December means Christmas
and it also means Christmas reads, and these books will inspire you to travel to the U.K. and Italy, perfect places to go for the holidays!
The Perfect Present
Karen Swan’s The Perfect Present is a perfect Christmas Read set in “a tiny fishing village on the Suffolk coast in the U.K. Laura lives in a cottage with her boyfriend, Jack and their dog, Arthur.
“Jack took Laura’s hand and started leading her down their narrow, pedestrianized lane, ambling past their neighbours’ thickly plastered old walls that, still now, looked to Laura like roughly spread royal icing.
“She loved the names of the cottages – The Old Pilchard Shed; Thistledown; Old Owl; Sunny Corners. Theirs – East Cottage – seemed rather humdrum by comparison, but Jack had put her off changing it when they moved in, as he’d said it was bad luck to change a house’s name.”
The town is small, but its location is ideal. Their cottage is three streets back from the beach and a four-minute walk to the town centre, where a giant Christmas tree was being erected, a gift from their town’s sister village in Farsund, Norway. Laura’s studio, where she creates custom-made jewellery, is an eight-minute walk away, past “tiny pastel-coloured fisherman’s cottages with bushy thatched roofs,” located just beyond a yacht yard on a hillock in the middle of the estuary.

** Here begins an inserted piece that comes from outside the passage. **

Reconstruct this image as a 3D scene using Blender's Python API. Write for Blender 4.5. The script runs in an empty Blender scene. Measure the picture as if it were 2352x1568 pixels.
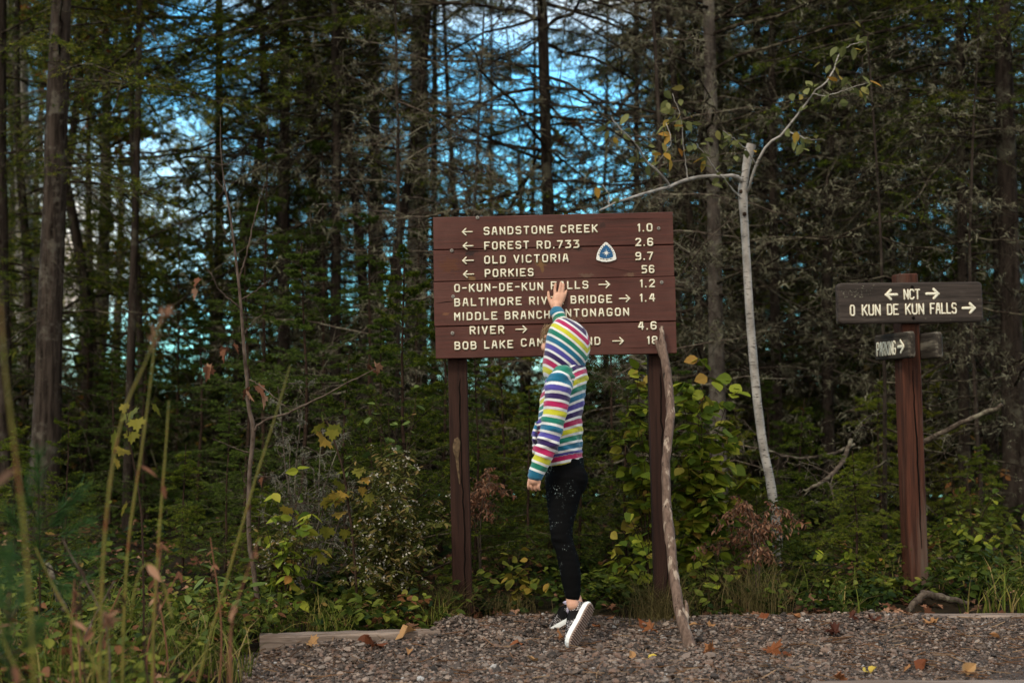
import bpy, math, random, os
import numpy as np
from mathutils import Vector, Matrix, noise as mnoise

# ------------------------------------------------------------------ camera, sky, sun, exposure
S = bpy.context.scene
COL = S.collection
R = math.radians
CAM = np.array([0.0, 0.0, 0.95])
PITCH = R(2.73)
FPX = 3266.7                      # focal length in pixels of the 2352 px wide view
cd = bpy.data.cameras.new("camera")
cd.lens = 50; cd.sensor_width = 36; cd.clip_start = 0.05; cd.clip_end = 600
cd.dof.use_dof = True; cd.dof.focus_distance = 6.1; cd.dof.aperture_fstop = 2.2
cam = bpy.data.objects.new("camera", cd); COL.objects.link(cam)
cam.location = CAM; cam.rotation_euler = (R(90) + PITCH, 0, 0)
S.camera = cam
S.render.resolution_x = 1024; S.render.resolution_y = 682

SUN_EL, SUN_AZ = 48.0, 218.0       # azimuth from +Y clockwise: behind the photographer, to the left
w = bpy.data.worlds.new("World"); S.world = w; w.use_nodes = True
nt = w.node_tree; nt.nodes.clear()
out = nt.nodes.new("ShaderNodeOutputWorld"); bg = nt.nodes.new("ShaderNodeBackground")
sky = nt.nodes.new("ShaderNodeTexSky"); sky.sky_type = 'NISHITA'; sky.sun_disc = False
sky.sun_elevation = R(SUN_EL); sky.sun_rotation = R(SUN_AZ)
sky.air_density = 1.0; sky.dust_density = 0.6; sky.ozone_density = 2.5; sky.altitude = 200
tc = nt.nodes.new("ShaderNodeTexCoord")
mp = nt.nodes.new("ShaderNodeMapping"); mp.inputs['Scale'].default_value = (1, 1, 2.2)
nz = nt.nodes.new("ShaderNodeTexNoise"); nz.inputs['Scale'].default_value = 2.6; nz.inputs['Detail'].default_value = 5
cr = nt.nodes.new("ShaderNodeValToRGB")
cr.color_ramp.elements[0].position = 0.36; cr.color_ramp.elements[0].color = (0, 0, 0, 1)
cr.color_ramp.elements[1].position = 0.56; cr.color_ramp.elements[1].color = (1, 1, 1, 1)
tint = nt.nodes.new("ShaderNodeMix"); tint.data_type = 'RGBA'; tint.blend_type = 'MULTIPLY'
tint.inputs[0].default_value = 1.0; tint.inputs[7].default_value = (1.15, 2.55, 2.62, 1)
mix = nt.nodes.new("ShaderNodeMix"); mix.data_type = 'RGBA'; mix.inputs[7].default_value = (8.9, 7.8, 6.5, 1)
L = nt.links.new
L(tc.outputs['Generated'], mp.inputs[0]); L(mp.outputs[0], nz.inputs['Vector']); 
sx = nt.nodes.new("ShaderNodeSeparateXYZ"); L(tc.outputs['Generated'], sx.inputs[0])
ma = nt.nodes.new("ShaderNodeMath"); ma.operation = 'MULTIPLY_ADD'; ma.inputs[1].default_value = -0.13; L(sx.outputs[1], ma.inputs[0]); L(nz.outputs[0], ma.inputs[2])  # thickens the unseen cloud behind the camera, added to make its light whiter
L(ma.outputs[0], cr.inputs[0])
L(sky.outputs[0], tint.inputs[6]); L(cr.outputs[0], mix.inputs[0]); L(tint.outputs[2], mix.inputs[6])
L(mix.outputs[2], bg.inputs[0]); bg.inputs[1].default_value = 0.15
L(bg.outputs[0], out.inputs[0])

sl = bpy.data.lights.new("sun", 'SUN'); sl.energy = 2.2; sl.angle = R(12); sl.color = (1.0, 0.86, 0.68)
so = bpy.data.objects.new("sun", sl); COL.objects.link(so); so.location = (-5, -8, 12)
_az, _el = R(SUN_AZ), R(SUN_EL)
_d = Vector((math.sin(_az) * math.cos(_el), math.cos(_az) * math.cos(_el), math.sin(_el)))
so.rotation_euler = _d.to_track_quat('Z', 'Y').to_euler()

vs = S.view_settings
vs.view_transform = 'Standard'; vs.look = 'None'; vs.exposure = 0.12; vs.gamma = 1.0; vs.use_curve_mapping = False
S.cycles.max_bounces = 5; S.cycles.diffuse_bounces = 3; S.cycles.glossy_bounces = 2
S.cycles.transmission_bounces = 3; S.cycles.transparent_max_bounces = 4
S.cycles.caustics_reflective = False; S.cycles.caustics_refractive = False
S.cycles.use_denoising = True

SKIP = set()

# ------------------------------------------------------------------ helpers
def at(px, py, Y):
    """world point at depth Y seen at pixel (px, py) of the 2352x1568 view"""
    x = (px - 1176) / FPX; y = (784 - py) / FPX
    d = np.array([x, math.cos(PITCH) - y * math.sin(PITCH), math.sin(PITCH) + y * math.cos(PITCH)])
    return CAM + d * (Y / d[1])

def rs(seed): return np.random.RandomState(seed)

class MB:
    """collects polygons, builds ONE mesh object"""
    def __init__(s): s.v = []; s.f = []; s.n = 0; s.t = []; s.sm = []; s.mi = []
    def add(s, verts, faces, tint=0.5, smooth=True, mat=0):
        verts = np.asarray(verts, dtype=np.float64).reshape(-1, 3); faces = np.asarray(faces, dtype=np.int64)
        if len(faces) == 0: return s
        s.v.append(verts); s.f.append(faces + s.n); s.n += len(verts)
        t = np.empty(len(faces)); t[:] = tint; s.t.append(t)
        s.sm.append(np.full(len(faces), smooth)); s.mi.append(np.full(len(faces), mat, dtype=np.int32))
        return s
    def polys(s, verts, faces, tint=0.5, smooth=True, mat=0):
        """faces: list of index lists of any length"""
        base = s.n; verts = np.asarray(verts, float).reshape(-1, 3)
        by = {}
        for f in faces: by.setdefault(len(f), []).append(f)
        first = True
        for k, fs in by.items():
            fa = np.array(fs, dtype=np.int64) + base
            s.f.append(fa); t = np.empty(len(fa)); t[:] = tint; s.t.append(t)
            s.sm.append(np.full(len(fa), smooth)); s.mi.append(np.full(len(fa), mat, dtype=np.int32))
        s.v.append(verts); s.n += len(verts)
        return s
    def mesh(s, name):
        me = bpy.data.meshes.new(name)
        v = np.concatenate(s.v)
        me.vertices.add(len(v)); me.vertices.foreach_set('co', v.astype(np.float32).ravel())
        li = np.concatenate([f.ravel() for f in s.f]).astype(np.int32)
        tot = np.concatenate([np.full(len(f), f.shape[1]) for f in s.f]).astype(np.int32)
        st = np.concatenate([[0], np.cumsum(tot)[:-1]]).astype(np.int32)
        me.loops.add(len(li)); me.loops.foreach_set('vertex_index', li)
        me.polygons.add(len(tot)); me.polygons.foreach_set('loop_start', st); me.polygons.foreach_set('loop_total', tot)
        me.polygons.foreach_set('use_smooth', np.concatenate(s.sm))
        me.polygons.foreach_set('material_index', np.concatenate(s.mi))
        a = me.attributes.new('tint', 'FLOAT', 'FACE'); a.data.foreach_set('value', np.concatenate(s.t).astype(np.float32))
        me.update(calc_edges=True)
        return me
    def build(s, name, mats, parent=None, loc=None):
        me = s.mesh(name)
        for m in (mats if isinstance(mats, (list, tuple)) else [mats]): me.materials.append(m)
        return link(name, me, parent, loc)

def link(name, me, parent=None, loc=None):
    o = bpy.data.objects.new(name, me); COL.objects.link(o)
    if parent is not None: o.parent = parent
    if loc is not None: o.location = loc
    return o

def empty(name, loc=(0, 0, 0), rot=(0, 0, 0)):
    o = bpy.data.objects.new(name, None); COL.objects.link(o); o.location = loc; o.rotation_euler = rot
    o.empty_display_size = 0.1
    return o

def tag(o, label=None, cat=None, group=None, kind=None):
    if label: o['label'] = label
    if cat: o['category'] = cat
    if group: o['group'] = group
    if kind: o['kind'] = kind
    return o

def copy_tree(o, parent=None):
    c = o.copy(); COL.objects.link(c)
    if parent is not None: c.parent = parent
    for ch in list(o.children):
        copy_tree(ch, c)
    return c

def norm(a, axis=-1): return a / (np.linalg.norm(a, axis=axis, keepdims=True) + 1e-12)

def perp(d):
    """two unit vectors perpendicular to each d (n,3)"""
    d = norm(d); ref = np.where(np.abs(d[..., 2:3]) < 0.85, np.array([0, 0, 1.0]), np.array([1.0, 0, 0]))
    a = norm(np.cross(d, ref)); b = np.cross(d, a)
    return a, b

def tubes(P, rad, sides=4, caps=False):
    """P (B,K,3), rad (B,K) -> verts, quad faces of B tubes"""
    P = np.asarray(P, float); rad = np.asarray(rad, float)
    B, K, _ = P.shape
    T = np.empty_like(P)
    T[:, 1:-1] = P[:, 2:] - P[:, :-2]; T[:, 0] = P[:, 1] - P[:, 0]; T[:, -1] = P[:, -1] - P[:, -2]
    a, _b = perp(P[:, -1] - P[:, 0]); a = a[:, None, :]
    T = norm(T); A = norm(a - T * np.sum(a * T, -1, keepdims=True)); Bv = np.cross(T, A)
    ang = np.arange(sides) * 2 * math.pi / sides
    V = P[:, :, None, :] + rad[:, :, None, None] * (np.cos(ang)[None, None, :, None] * A[:, :, None, :] + np.sin(ang)[None, None, :, None] * Bv[:, :, None, :])
    i = np.arange(sides); j = (i + 1) % sides
    q = np.stack([i, j, j + sides, i + sides], -1)
    F = (q[None, None] + (np.arange(K - 1) * sides)[None, :, None, None] + (np.arange(B) * K * sides)[:, None, None, None]).reshape(-1, 4)
    return V.reshape(-1, 3), F

def crom(P, n):
    """Catmull-Rom resample of rows (K,d) to n rows (uniform in index)"""
    P = np.asarray(P, float); K = len(P)
    t = np.linspace(0, K - 1, n); i = np.clip(t.astype(int), 0, K - 2); u = (t - i)[:, None]
    g = lambda k: P[np.clip(k, 0, K - 1)]
    p0 = np.where((i > 0)[:, None], g(i - 1), 2 * g(i) - g(i + 1)); p1 = g(i); p2 = g(i + 1)
    p3 = np.where((i + 2 < K)[:, None], g(i + 2), 2 * g(i + 1) - g(i))
    return 0.5 * (2 * p1 + (p2 - p0) * u + (2 * p0 - 5 * p1 + 4 * p2 - p3) * u * u + (3 * p1 - p0 - 3 * p2 + p3) * u ** 3)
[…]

“People tended to have a romantic notion of what it must be like when she told them where she worked, but it wasn’t remotely pretty to look at. Tall and ungainly on its stilts, it towered over all the corrugated-panel workshops and dilapidated boat huts on the banks.”
With panoramic windows in her studio, Laura can watch the tide come in and the birds and other creatures, including a grey heron, who call the estuary home. The tide makes her studio inaccessible at various points of the day, forcing her to spend the night as she gets busy working and forgets the time.
“The brown water merely slapped at the stilt legs during the high spring tides, but the path to it was only accessible at low tide…The newly exposed mudbanks were drying out in the sun. In another four hours, it would be slack water, and then the tide would start its silent creep back, rustling the reeds and smothering the mud that always sucked at it so greedily.”
Promise Me
Promise Me, like many of the books I have read by Richard Paul Evans, begins in Salt Lake Valley, Utah, surrounded by the Rocky Mountains to the east and the Oquirrh Mountains to the west. But as this Christmas story progresses, we join Beth, her daughter Charlotte, and Matthew as they “cheat time” and spend a year travelling the world, eventually settling in Italy, where they are both travellers and residents.
The trio’s first stop is a small medieval town called Arezzo, just southeast of Florence. There, they watch the jousting of the Saraceno and spend several days visiting sites such as the Duomo and Baptistery, the Uffizi Gallery, Michelangelo’s David, and the Ponte Vecchio. Then, they head to Venice, where they go on a gondola ride and taste gelato for the first time. They spend time on Juliet’s balcony in Verona.
“There is a bronze statue of Juliet in the small courtyard and, as is the custom, Matthew rubbed Juliet’s breasts for good luck, though all he got from it was a playful slap from me.”
In Vatican City, they “toured St. Peter’s Basilica ad the Sistine Chapel, then after lunch, took a tour through the Colosseum, the Roman Forum and Piazza Venezia.”
We learn the smallest country is the world is Vatican City, while the second is Monaco and the third is Pitcairn Islands, which is in the South Pacific.
The trio eventually settled in Capri, exploring islands around the inland on a speedboat, going into town for fresh fish for supper and checking out the blue grotto and the top of Mt. Solaro, the highest point on Capri, which offers 360 views around the island with a clear view of Naples and the Amalfi coast.
The three spend their last night in Rome, checking out the Trevi Fountain, “the final outlet of the ancient Roman aqueducts. You can hear the Trevi Fountain before you reach the fountain, which is always crowded at dusk. At night, the blue, illuminated waters shimmer seductively beneath the sculpture, casting golden webs across its marble facade.”
Matthew pulls coins out of his pocket.
“The legend says that if you throw one coin into the fountain, you will return to Rome. If you throw two, you will find love.”